At this interim stage, spot revenue through the energy market is the most significant contribution to total cost despite some of the initial media attention focused on the cost of the various compensation schemes.

In July, the AFR reported that the total compensation bill would top $1b with one commentator providing an ‘educated guesstimate’ that the amount could be as high as $1.7b. Similarly, the Sydney Morning Herald published an article claiming that households would pay $1.5b for these schemes.

However now that the dust has begun to settle, it would seem that the final figure of compensation is projected to be much smaller than anticipated earlier.

Independent consultant, Allan O’Neil, has recently posted on LinkedIn stating “based on the size of claims for operation under suspension schedule pricing it’s hard to imagine that claims for operation under administered pricing are going to be enormously larger” and “the total compensation bill should come in significantly lower than the $1 billion+ estimates that were being thrown around at the time of administered pricing/suspension.”

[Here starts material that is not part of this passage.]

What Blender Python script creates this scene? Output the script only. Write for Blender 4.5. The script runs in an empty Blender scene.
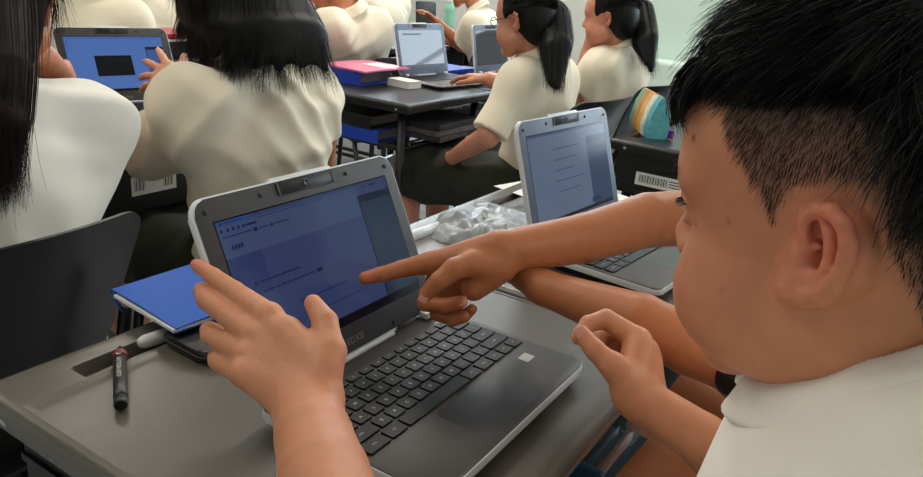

In mid-August, the AEMO published a media release that the market operator’s suspension totals were lower than initially expected with CEO Daniel Westerman stating “While the claims we’ve received are considerable in value, the total is well below external expectations, which is positive for consumers and market participants already facing challenging conditions”.
 

Author’s Note: June exhibited many ‘firsts’, and I was amongst the many onlookers who were struggling to catch up and understand these corner cases. Compiling this article was a good learning opportunity for me to understand the complexities of these outlier events – if you have any corrections or feedback on anything stated below, please feel free to leave a comment, or reach out to me directly on LinkedIn.

 


About the Author

Dan Lee
Dan Lee first started at Global-Roam in June 2013. He has departed (and returned) for a couple of stints overseas in that time, but rejoined our team permanently in late 2019. More recently, Dan's focus has been on growing his understanding of the market and developing his analytical capabilities. He is currently enrolled in the Master of Sustainable Energy program at the University of Queensland.

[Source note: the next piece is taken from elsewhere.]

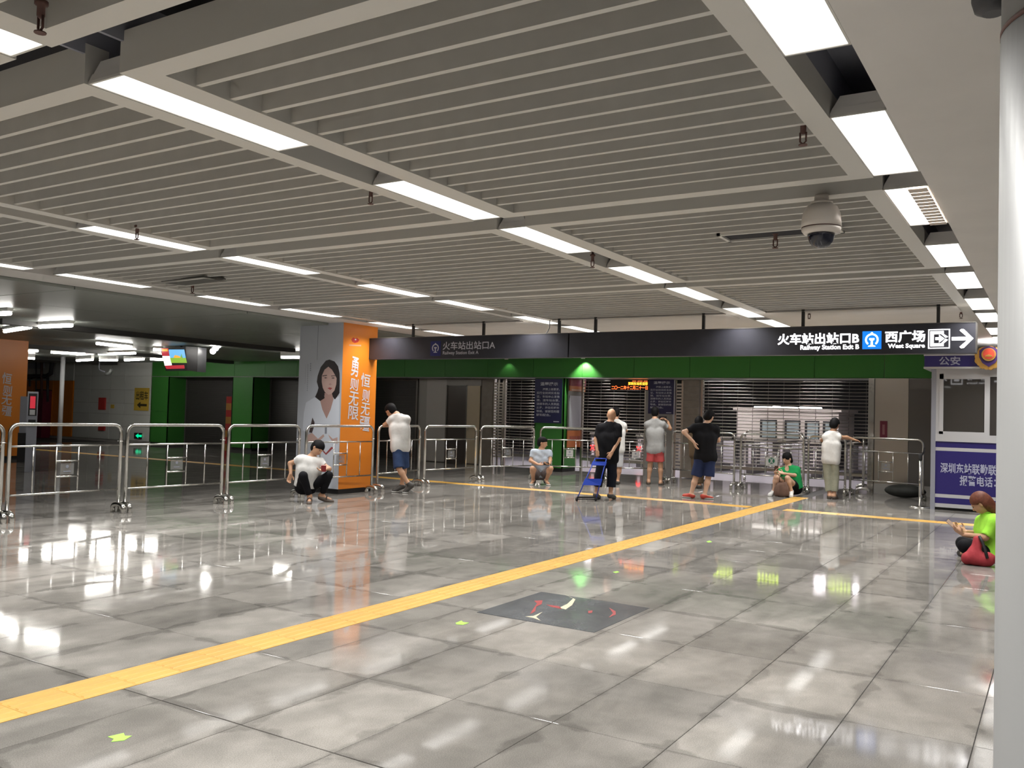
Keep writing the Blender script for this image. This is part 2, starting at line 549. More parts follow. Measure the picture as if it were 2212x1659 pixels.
# ------------------------------------------------------------------ ceiling
ZC = 3.10
ROWS = [('right', 0.74, 1.01), ('middle', 3.78, 4.06), ('left', 7.27, 7.55), ('far left', 10.34, 10.61)]
FLW = [(0.0, 0.13), (0.17, 0.13), (0.14, 0.13), (0.12, 0.09)]     # flange widths on the -y and +y side of each row
MODS = [2.335+3.72*k for k in range(-3, 5)]                       # centres of the double cross beams
XEND = 12.70
XROW = 18.6
cb = MB().box(-9, 21, -4, 11.35, 3.62, 3.75)
ceiling = struct('ceiling', cb, VOID)
# plaster fields: right of the right row, band beyond the slats, band left of the far left row
pl = MB()
pl.box(-9, 21.0, -4, ROWS[0][1]-0.005, ZC, 3.62)
for i in range(len(ROWS)-1):
    pl.box(XEND, XROW, ROWS[i][2]+FLW[i][1], ROWS[i+1][1]-FLW[i+1][0], ZC, 3.3)
    pl.box(XEND-0.02, XEND+0.62, ROWS[i][2]+FLW[i][1], ROWS[i+1][1]-FLW[i+1][0], ZC-0.012, ZC)
pl.box(XROW, 21.0, ROWS[0][1]-0.005, 11.35, ZC, 3.3)
pl.box(-9, XROW, ROWS[-1][2]+FLW[-1][1], 11.35, ZC, 3.3)
part('plaster_field', pl, PLASTER, ceiling)
# flanges along the rows
fl = []
for i, (nm, y0, y1) in enumerate(ROWS):
    for a, b in ((y0-FLW[i][0], y0), (y1, y1+FLW[i][1])):
        if b-a < 0.01: continue
        xs = [-9] + [q for mm in MODS if mm < XEND for q in (mm-0.29, mm+0.29)] + [XROW]
        for k in range(0, len(xs)-1, 2):
            part('row_flange', MB().box(xs[k], xs[k+1], a, b, ZC, ZC+0.15), FRAMEM, ceiling)
    ch = MB().box(-9, XROW, y0-0.02, y1+0.02, ZC+0.33, ZC+0.36)
    ch.box(-9, XROW, y0-0.024, y0-0.004, ZC+0.15, ZC+0.36).box(-9, XROW, y1+0.004, y1+0.024, ZC+0.15, ZC+0.36)
    part('light_channel', ch, CHANNEL, ceiling)
# cross beams and slats in the three bays
slat_mesh = {}
for i in range(len(ROWS)-1):
    ya, yb = ROWS[i][2]+FLW[i][1], ROWS[i+1][1]-FLW[i+1][0]
    for mm in MODS:
        if mm > XEND: continue
        for sgn in (-1, 1):
            xa, xb = sorted((mm+sgn*0.165, mm+sgn*0.29))
            part('cross_beam', MB().box(xa, xb, ROWS[i][2], ROWS[i+1][1], ZC, ZC+0.2), FRAMEM, ceiling)
    key = round(yb-ya, 3)
    if key not in slat_mesh:
        me = MB().box(-0.0165, 0.0165, -(yb-ya)/2, (yb-ya)/2, 0, 0.17).mesh('slat')
        me.materials.append(SLAT); slat_mesh[key] = me
    for k in range(len(MODS)):
        x0 = MODS[k]+0.29; x1 = min(MODS[k+1]-0.29, XEND) if k+1 < len(MODS) else XEND
        if x1 < 0.2 or x0 > XEND: continue
        x = x0+0.19
        while x < x1-0.06:
            o = link('slat', slat_mesh[key]); o.parent = ceiling; o.location = (x, (ya+yb)/2, ZC+0.012)
            x += 0.2095

# recessed panel lights
ORD = ['first', 'second', 'third', 'fourth', 'fifth', 'sixth', 'seventh', 'eighth', 'ninth', 'tenth', 'eleventh']


def lampmesh():
    h = MB()
    L, W = 0.62, 0.136
    h.hexa([(-L, -W, 0.012), (L, -W, 0.012), (L, W, 0.012), (-L, W, 0.012),
            (-L+0.01, -W+0.012, 0.05), (L-0.01, -W+0.012, 0.05), (L-0.01, W-0.012, 0.05), (-L+0.01, W-0.012, 0.05)])
    h.hexa([(-L+0.015, -W+0.012, 0.05), (L-0.015, -W+0.012, 0.05), (L-0.015, W-0.012, 0.05), (-L+0.015, W-0.012, 0.05),
            (-L+0.03, -W+0.045, 0.115), (L-0.03, -W+0.045, 0.115), (L-0.03, W-0.045, 0.115), (-L+0.03, W-0.045, 0.115)])
    lip = MB()
    lip.box(-L, L, -W-0.002, -W+0.008, 0, 0.014).box(-L, L, W-0.008, W+0.002, 0, 0.014)
    lip.box(-L, -L+0.012, -W, W, 0, 0.014).box(L-0.012, L, -W, W, 0, 0.014)
    d = MB().box(-L+0.012, L-0.012, -W+0.008, W-0.008, 0.004, 0.012)
    hm, lm, dm = h.mesh('housing'), lip.mesh('lip'), d.mesh('diffuser')
    hm.materials.append(HOUSING); lm.materials.append(FRAMEM); dm.materials.append(DIFF)
    return hm, lm, dm


LM = lampmesh()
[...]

6 Comments on "What was the total cost of ‘keeping the lights on’ across the NEM in June?"

  1. Great summary. Thanks Dan & team

  2. Do you have a cost stack graph by region by year from June 2018?

  3. Useful summary of the different elements, thanks. One important distinction between the spot price revenue and everything else is that buyers of energy (retailers/large users) can hedge spot prices. So unless they have rashly left themselves exposed, the net cost to them of energy is likely to be well below the $6.52 bn.
    By comparison, the everything else figure of $250m (plus successful claims through the AEMC process) cannot be hedged. While some FCAS costs are part of normal market charges, most of the rest is unusual and will be a sting in the tail for whoever ultimately bears these costs. Who that is is not entirely clear. Roughly speaking, i’d expect that many C&I customers would be on contracts that allowed the retailer to pass through such costs, whereas small customers wouldn’t be (and so won’t directly bear these costs). Whether retailers build in some contingency for similar future events in their market offers in the future, i don’t know. Happy to be told i’m wrong about all this if anyone knows better.
    would be interested to know how much the $250m works out as a $/MWh figure. I would guess it’s in the region of a $10-$15/MWh uplift on top of energy costs. That is not insignificant.

  4. A very useful piece of analysis. Obviously, the main contributor was high spot prices, it would be interesting to know what composed the $6.62 Bn price outcome. Higher demand, plant outages and higher gas prices were the dominant effects, the impact of gas prices seems to be less important unless gas producers were forcing gas bids to be higher by a substantial factor.

    The question of what happens next year in my mind prices will be lower but gas prices would still remain high. However, all the planned outages would not go ahead and if demand was lower then market total revenue are likely to be a lot lower.